[Rows from a 3D scene dataset]
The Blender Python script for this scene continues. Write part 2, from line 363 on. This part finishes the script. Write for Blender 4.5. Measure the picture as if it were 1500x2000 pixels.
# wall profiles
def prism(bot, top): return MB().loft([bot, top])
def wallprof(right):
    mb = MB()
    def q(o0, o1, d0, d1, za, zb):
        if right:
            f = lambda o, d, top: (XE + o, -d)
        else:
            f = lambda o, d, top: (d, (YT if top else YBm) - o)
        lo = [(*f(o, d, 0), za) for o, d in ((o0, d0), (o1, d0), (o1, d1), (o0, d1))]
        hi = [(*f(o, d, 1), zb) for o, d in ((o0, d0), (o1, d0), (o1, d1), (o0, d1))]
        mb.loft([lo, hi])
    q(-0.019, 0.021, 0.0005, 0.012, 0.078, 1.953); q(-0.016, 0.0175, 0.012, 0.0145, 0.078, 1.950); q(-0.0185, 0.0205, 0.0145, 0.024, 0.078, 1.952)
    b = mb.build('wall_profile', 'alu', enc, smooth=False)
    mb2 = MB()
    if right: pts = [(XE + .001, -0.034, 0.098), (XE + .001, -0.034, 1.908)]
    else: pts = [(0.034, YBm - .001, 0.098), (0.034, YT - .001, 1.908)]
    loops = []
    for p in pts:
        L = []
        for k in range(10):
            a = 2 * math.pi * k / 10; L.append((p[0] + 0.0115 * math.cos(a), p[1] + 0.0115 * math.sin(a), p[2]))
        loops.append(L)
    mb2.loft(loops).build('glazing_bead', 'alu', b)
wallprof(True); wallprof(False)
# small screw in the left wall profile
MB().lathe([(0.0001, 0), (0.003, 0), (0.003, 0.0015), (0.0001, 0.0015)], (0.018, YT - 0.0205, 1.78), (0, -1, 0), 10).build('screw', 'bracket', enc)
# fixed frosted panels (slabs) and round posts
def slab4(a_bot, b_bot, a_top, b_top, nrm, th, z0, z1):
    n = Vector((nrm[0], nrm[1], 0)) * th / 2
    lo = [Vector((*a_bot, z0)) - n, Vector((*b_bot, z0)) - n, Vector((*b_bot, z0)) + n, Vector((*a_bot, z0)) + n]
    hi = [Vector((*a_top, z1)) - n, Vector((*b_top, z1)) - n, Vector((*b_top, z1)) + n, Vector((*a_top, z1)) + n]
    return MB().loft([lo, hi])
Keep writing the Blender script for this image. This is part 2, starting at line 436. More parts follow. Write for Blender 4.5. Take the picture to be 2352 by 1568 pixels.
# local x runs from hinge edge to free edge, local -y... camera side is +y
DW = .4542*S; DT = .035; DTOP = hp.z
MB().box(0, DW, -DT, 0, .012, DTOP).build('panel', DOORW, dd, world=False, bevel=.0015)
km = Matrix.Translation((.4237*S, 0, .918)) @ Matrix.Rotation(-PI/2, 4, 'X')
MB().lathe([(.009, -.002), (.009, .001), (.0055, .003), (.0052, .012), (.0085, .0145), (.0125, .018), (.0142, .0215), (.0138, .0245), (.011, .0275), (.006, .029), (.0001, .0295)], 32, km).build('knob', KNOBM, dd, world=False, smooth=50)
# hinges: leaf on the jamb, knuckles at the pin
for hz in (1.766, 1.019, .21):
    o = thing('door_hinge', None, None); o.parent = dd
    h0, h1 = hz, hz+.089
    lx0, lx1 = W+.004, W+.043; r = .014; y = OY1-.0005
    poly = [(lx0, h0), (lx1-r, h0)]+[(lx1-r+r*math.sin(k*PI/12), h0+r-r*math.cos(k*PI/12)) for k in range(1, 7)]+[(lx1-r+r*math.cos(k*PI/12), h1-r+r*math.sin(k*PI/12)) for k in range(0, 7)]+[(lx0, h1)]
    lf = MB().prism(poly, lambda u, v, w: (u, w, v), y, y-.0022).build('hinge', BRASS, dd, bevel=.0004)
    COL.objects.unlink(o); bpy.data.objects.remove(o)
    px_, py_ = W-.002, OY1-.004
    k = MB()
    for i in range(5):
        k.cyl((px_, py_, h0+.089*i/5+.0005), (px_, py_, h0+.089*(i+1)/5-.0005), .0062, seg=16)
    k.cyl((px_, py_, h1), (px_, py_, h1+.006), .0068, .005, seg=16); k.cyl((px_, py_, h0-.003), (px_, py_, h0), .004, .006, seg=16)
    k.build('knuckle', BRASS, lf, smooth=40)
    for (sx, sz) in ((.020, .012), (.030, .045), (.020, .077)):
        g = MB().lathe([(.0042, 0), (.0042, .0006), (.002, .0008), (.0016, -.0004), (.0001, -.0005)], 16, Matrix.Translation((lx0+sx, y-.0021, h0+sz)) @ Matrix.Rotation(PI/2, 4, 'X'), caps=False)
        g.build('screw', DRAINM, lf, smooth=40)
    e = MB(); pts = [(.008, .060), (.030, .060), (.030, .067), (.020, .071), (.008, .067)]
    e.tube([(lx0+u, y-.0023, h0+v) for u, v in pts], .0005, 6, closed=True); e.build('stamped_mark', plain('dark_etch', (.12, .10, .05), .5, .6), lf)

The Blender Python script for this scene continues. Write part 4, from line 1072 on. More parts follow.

◆ **To be done**: Go through the material above line by line and copy it exactly.

◆ **The response**:
The Blender Python script for this scene continues. Write part 2, from line 363 on. This part finishes the script. Write for Blender 4.5. Measure the picture as if it were 1500x2000 pixels.
# wall profiles
def prism(bot, top): return MB().loft([bot, top])
def wallprof(right):
    mb = MB()
    def q(o0, o1, d0, d1, za, zb):
        if right:
            f = lambda o, d, top: (XE + o, -d)
        else:
            f = lambda o, d, top: (d, (YT if top else YBm) - o)
        lo = [(*f(o, d, 0), za) for o, d in ((o0, d0), (o1, d0), (o1, d1), (o0, d1))]
        hi = [(*f(o, d, 1), zb) for o, d in ((o0, d0), (o1, d0), (o1, d1), (o0, d1))]
        mb.loft([lo, hi])
    q(-0.019, 0.021, 0.0005, 0.012, 0.078, 1.953); q(-0.016, 0.0175, 0.012, 0.0145, 0.078, 1.950); q(-0.0185, 0.0205, 0.0145, 0.024, 0.078, 1.952)
    b = mb.build('wall_profile', 'alu', enc, smooth=False)
    mb2 = MB()
    if right: pts = [(XE + .001, -0.034, 0.098), (XE + .001, -0.034, 1.908)]
    else: pts = [(0.034, YBm - .001, 0.098), (0.034, YT - .001, 1.908)]
    loops = []
    for p in pts:
        L = []
        for k in range(10):
            a = 2 * math.pi * k / 10; L.append((p[0] + 0.0115 * math.cos(a), p[1] + 0.0115 * math.sin(a), p[2]))
        loops.append(L)
    mb2.loft(loops).build('glazing_bead', 'alu', b)
wallprof(True); wallprof(False)
# small screw in the left wall profile
MB().lathe([(0.0001, 0), (0.003, 0), (0.003, 0.0015), (0.0001, 0.0015)], (0.018, YT - 0.0205, 1.78), (0, -1, 0), 10).build('screw', 'bracket', enc)
# fixed frosted panels (slabs) and round posts
def slab4(a_bot, b_bot, a_top, b_top, nrm, th, z0, z1):
    n = Vector((nrm[0], nrm[1], 0)) * th / 2
    lo = [Vector((*a_bot, z0)) - n, Vector((*b_bot, z0)) - n, Vector((*b_bot, z0)) + n, Vector((*a_bot, z0)) + n]
    hi = [Vector((*a_top, z1)) - n, Vector((*b_top, z1)) - n, Vector((*b_top, z1)) + n, Vector((*a_top, z1)) + n]
    return MB().loft([lo, hi])
Keep writing the Blender script for this image. This is part 2, starting at line 436. More parts follow. Write for Blender 4.5. Take the picture to be 2352 by 1568 pixels.
# local x runs from hinge edge to free edge, local -y... camera side is +y
DW = .4542*S; DT = .035; DTOP = hp.z
MB().box(0, DW, -DT, 0, .012, DTOP).build('panel', DOORW, dd, world=False, bevel=.0015)
km = Matrix.Translation((.4237*S, 0, .918)) @ Matrix.Rotation(-PI/2, 4, 'X')
MB().lathe([(.009, -.002), (.009, .001), (.0055, .003), (.0052, .012), (.0085, .0145), (.0125, .018), (.0142, .0215), (.0138, .0245), (.011, .0275), (.006, .029), (.0001, .0295)], 32, km).build('knob', KNOBM, dd, world=False, smooth=50)
# hinges: leaf on the jamb, knuckles at the pin
for hz in (1.766, 1.019, .21):
    o = thing('door_hinge', None, None); o.parent = dd
    h0, h1 = hz, hz+.089
    lx0, lx1 = W+.004, W+.043; r = .014; y = OY1-.0005
    poly = [(lx0, h0), (lx1-r, h0)]+[(lx1-r+r*math.sin(k*PI/12), h0+r-r*math.cos(k*PI/12)) for k in range(1, 7)]+[(lx1-r+r*math.cos(k*PI/12), h1-r+r*math.sin(k*PI/12)) for k in range(0, 7)]+[(lx0, h1)]
    lf = MB().prism(poly, lambda u, v, w: (u, w, v), y, y-.0022).build('hinge', BRASS, dd, bevel=.0004)
    COL.objects.unlink(o); bpy.data.objects.remove(o)
    px_, py_ = W-.002, OY1-.004
    k = MB()
    for i in range(5):
        k.cyl((px_, py_, h0+.089*i/5+.0005), (px_, py_, h0+.089*(i+1)/5-.0005), .0062, seg=16)
    k.cyl((px_, py_, h1), (px_, py_, h1+.006), .0068, .005, seg=16); k.cyl((px_, py_, h0-.003), (px_, py_, h0), .004, .006, seg=16)
    k.build('knuckle', BRASS, lf, smooth=40)
    for (sx, sz) in ((.020, .012), (.030, .045), (.020, .077)):
        g = MB().lathe([(.0042, 0), (.0042, .0006), (.002, .0008), (.0016, -.0004), (.0001, -.0005)], 16, Matrix.Translation((lx0+sx, y-.0021, h0+sz)) @ Matrix.Rotation(PI/2, 4, 'X'), caps=False)
        g.build('screw', DRAINM, lf, smooth=40)
    e = MB(); pts = [(.008, .060), (.030, .060), (.030, .067), (.020, .071), (.008, .067)]
    e.tube([(lx0+u, y-.0023, h0+v) for u, v in pts], .0005, 6, closed=True); e.build('stamped_mark', plain('dark_etch', (.12, .10, .05), .5, .6), lf)

The Blender Python script for this scene continues. Write part 4, from line 1072 on. More parts follow.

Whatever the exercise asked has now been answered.